Bit of a strange and very annoying problem.
I’m using Visual Studio 2010 for an ASP.NET webforms project. I was able to set breakpoints in an activex control, load the page and then attach the Visual Studio debugger to the Internet Explorer process running (shows up as Type ‘Script, T-SQL, Managed) then reload the page and my breakpoints would be hit.
However, after several small subtle changes (and lots of tidy-up changes), when I do the same thing, my breakpoints are not hit. The breakpoints look okay – the main change is when I look at the Debug > Windows > Modules screen, there are now no references to the iexplore process, even though the debugger is still connected to it.
I’m a bit reluctant to undo all my changes but I suspect that it might be down to ip addresses. Most of the code should run as an ipv4 address but I suspect that the Visual Studio debugger is running with ipv6 address.
Has anyone come across this type of issue, where ip address versions are messing up debugging processes?

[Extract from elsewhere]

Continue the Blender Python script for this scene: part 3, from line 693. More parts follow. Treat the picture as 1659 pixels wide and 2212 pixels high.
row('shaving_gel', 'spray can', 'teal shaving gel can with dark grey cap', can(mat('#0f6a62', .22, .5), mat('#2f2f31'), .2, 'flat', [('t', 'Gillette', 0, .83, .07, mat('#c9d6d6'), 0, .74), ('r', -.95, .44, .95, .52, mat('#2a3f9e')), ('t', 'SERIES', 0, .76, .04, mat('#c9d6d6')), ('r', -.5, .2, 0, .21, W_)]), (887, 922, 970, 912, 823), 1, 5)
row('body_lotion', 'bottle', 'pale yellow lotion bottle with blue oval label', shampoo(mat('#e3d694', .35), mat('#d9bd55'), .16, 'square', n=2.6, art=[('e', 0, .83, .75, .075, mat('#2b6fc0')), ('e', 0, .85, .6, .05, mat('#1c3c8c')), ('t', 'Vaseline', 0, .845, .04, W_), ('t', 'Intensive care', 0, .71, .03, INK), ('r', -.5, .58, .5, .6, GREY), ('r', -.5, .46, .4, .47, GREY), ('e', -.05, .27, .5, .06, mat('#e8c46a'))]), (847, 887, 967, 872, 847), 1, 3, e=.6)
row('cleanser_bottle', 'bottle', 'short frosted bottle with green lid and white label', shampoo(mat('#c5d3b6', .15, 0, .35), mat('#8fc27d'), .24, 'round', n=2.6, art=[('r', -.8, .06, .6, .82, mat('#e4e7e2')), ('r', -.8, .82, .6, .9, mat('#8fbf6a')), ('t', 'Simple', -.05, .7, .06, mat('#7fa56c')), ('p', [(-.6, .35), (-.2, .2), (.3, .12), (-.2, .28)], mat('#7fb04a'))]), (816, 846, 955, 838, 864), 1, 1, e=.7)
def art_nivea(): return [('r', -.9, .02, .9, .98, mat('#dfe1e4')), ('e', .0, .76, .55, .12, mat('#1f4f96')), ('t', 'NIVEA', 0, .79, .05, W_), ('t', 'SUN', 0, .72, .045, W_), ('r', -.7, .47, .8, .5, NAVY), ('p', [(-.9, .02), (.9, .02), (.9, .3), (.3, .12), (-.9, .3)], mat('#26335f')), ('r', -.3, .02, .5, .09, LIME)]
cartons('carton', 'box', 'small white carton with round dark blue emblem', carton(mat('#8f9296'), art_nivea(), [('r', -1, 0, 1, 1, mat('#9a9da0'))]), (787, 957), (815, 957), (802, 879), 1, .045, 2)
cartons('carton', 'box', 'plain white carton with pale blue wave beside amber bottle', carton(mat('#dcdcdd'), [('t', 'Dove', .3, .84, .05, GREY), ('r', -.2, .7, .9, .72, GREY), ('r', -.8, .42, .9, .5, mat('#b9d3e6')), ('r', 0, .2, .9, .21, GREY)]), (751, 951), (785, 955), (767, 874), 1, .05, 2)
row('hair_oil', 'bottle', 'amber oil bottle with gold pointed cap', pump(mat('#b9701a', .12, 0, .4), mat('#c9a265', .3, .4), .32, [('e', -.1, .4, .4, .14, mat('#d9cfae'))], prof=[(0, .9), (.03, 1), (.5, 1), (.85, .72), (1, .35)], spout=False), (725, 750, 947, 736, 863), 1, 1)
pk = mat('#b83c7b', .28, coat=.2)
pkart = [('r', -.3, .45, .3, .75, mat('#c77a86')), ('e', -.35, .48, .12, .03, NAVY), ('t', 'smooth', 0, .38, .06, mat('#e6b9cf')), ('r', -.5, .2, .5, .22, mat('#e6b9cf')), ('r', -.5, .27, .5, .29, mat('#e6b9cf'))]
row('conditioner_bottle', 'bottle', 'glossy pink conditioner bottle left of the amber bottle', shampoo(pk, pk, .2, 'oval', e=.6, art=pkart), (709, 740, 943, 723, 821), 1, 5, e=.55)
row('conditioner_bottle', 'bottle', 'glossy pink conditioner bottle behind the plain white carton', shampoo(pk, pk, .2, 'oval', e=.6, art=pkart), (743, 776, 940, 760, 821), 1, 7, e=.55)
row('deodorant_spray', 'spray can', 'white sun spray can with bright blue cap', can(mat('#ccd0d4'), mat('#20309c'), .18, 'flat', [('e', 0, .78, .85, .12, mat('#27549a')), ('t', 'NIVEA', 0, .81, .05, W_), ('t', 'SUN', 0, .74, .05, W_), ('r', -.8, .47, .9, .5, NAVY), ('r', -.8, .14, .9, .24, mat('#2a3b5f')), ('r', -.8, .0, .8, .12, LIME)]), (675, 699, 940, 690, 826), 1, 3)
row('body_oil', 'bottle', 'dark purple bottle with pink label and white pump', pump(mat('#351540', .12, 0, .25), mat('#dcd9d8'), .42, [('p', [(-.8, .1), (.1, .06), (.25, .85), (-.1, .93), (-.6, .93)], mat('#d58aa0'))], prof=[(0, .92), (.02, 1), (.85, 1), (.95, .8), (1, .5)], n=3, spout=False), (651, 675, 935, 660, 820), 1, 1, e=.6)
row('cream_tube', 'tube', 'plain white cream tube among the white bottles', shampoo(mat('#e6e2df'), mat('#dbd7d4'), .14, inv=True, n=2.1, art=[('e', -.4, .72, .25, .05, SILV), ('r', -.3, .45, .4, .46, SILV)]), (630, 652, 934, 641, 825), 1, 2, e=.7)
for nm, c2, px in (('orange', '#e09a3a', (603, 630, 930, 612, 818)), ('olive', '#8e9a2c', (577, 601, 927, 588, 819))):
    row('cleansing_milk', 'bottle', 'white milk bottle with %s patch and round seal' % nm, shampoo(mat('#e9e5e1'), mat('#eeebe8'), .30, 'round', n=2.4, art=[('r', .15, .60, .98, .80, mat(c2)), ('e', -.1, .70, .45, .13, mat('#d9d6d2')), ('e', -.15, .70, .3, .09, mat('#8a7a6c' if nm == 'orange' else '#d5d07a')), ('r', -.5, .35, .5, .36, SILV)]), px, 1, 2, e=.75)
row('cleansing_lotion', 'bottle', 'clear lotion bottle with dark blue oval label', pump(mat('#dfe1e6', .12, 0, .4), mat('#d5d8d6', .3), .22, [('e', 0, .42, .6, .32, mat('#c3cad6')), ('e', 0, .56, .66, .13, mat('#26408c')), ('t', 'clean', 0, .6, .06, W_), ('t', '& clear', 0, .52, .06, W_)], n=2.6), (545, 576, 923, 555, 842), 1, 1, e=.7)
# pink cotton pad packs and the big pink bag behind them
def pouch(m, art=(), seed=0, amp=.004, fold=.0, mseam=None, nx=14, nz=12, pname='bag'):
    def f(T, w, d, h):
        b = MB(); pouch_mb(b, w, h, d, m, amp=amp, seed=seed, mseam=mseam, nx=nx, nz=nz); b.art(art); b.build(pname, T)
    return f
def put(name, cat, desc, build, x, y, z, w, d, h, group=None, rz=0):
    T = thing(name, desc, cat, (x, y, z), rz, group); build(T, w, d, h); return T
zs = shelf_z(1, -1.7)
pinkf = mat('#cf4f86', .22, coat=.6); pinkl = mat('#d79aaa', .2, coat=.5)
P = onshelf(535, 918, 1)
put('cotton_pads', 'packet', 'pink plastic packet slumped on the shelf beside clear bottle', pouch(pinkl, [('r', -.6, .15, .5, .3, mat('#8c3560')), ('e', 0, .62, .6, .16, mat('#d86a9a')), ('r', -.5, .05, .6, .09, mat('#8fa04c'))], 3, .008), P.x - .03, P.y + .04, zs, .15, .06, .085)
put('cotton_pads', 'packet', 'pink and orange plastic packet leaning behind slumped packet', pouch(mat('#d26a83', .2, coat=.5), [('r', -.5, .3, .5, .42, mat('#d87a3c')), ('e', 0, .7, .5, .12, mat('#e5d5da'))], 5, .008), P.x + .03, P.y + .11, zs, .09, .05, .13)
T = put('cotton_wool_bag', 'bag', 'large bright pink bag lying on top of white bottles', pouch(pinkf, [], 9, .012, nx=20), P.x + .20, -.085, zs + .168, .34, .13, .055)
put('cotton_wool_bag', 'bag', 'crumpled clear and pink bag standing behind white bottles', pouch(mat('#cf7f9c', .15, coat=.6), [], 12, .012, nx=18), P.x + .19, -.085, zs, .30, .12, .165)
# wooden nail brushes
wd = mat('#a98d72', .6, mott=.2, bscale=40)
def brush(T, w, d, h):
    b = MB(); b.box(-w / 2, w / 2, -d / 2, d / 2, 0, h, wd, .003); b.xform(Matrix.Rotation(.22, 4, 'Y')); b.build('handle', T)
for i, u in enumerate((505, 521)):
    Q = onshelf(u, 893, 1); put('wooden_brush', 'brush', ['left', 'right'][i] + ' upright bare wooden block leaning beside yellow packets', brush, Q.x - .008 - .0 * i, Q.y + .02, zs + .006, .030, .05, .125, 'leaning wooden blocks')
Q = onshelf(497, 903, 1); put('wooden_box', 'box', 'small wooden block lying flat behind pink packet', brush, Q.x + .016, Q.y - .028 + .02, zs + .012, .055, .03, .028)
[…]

Okay, found the solution to this after a week! It was nothing to do with IP addreses. The ActiveX component was limited to .NET 3.5.0 and so when it was loaded by IE, it ran in .NET 2.0. The rest of the project was .NET 4.0 and when Visual Studio was debugging it automatically debugged code type ‘Automatic: Native’ which defaulted to .NET 4.0. Although I could attach to the IE process and all the breakpoints looked ok (solid circles), none of them were hit because no symbols were loaded. Clicking the ‘Select’ button when attaching to the IE process, allowed me to choose Managed(v2.0, v1.1, v1.0) code and the breakpoints were hit. You can’t debug both .NET 4.0 and .NET 2.0, but you can use two seperate instances of Visual Studio to debug your complete project.
Hope this helps anyone else who trips over this one like I did.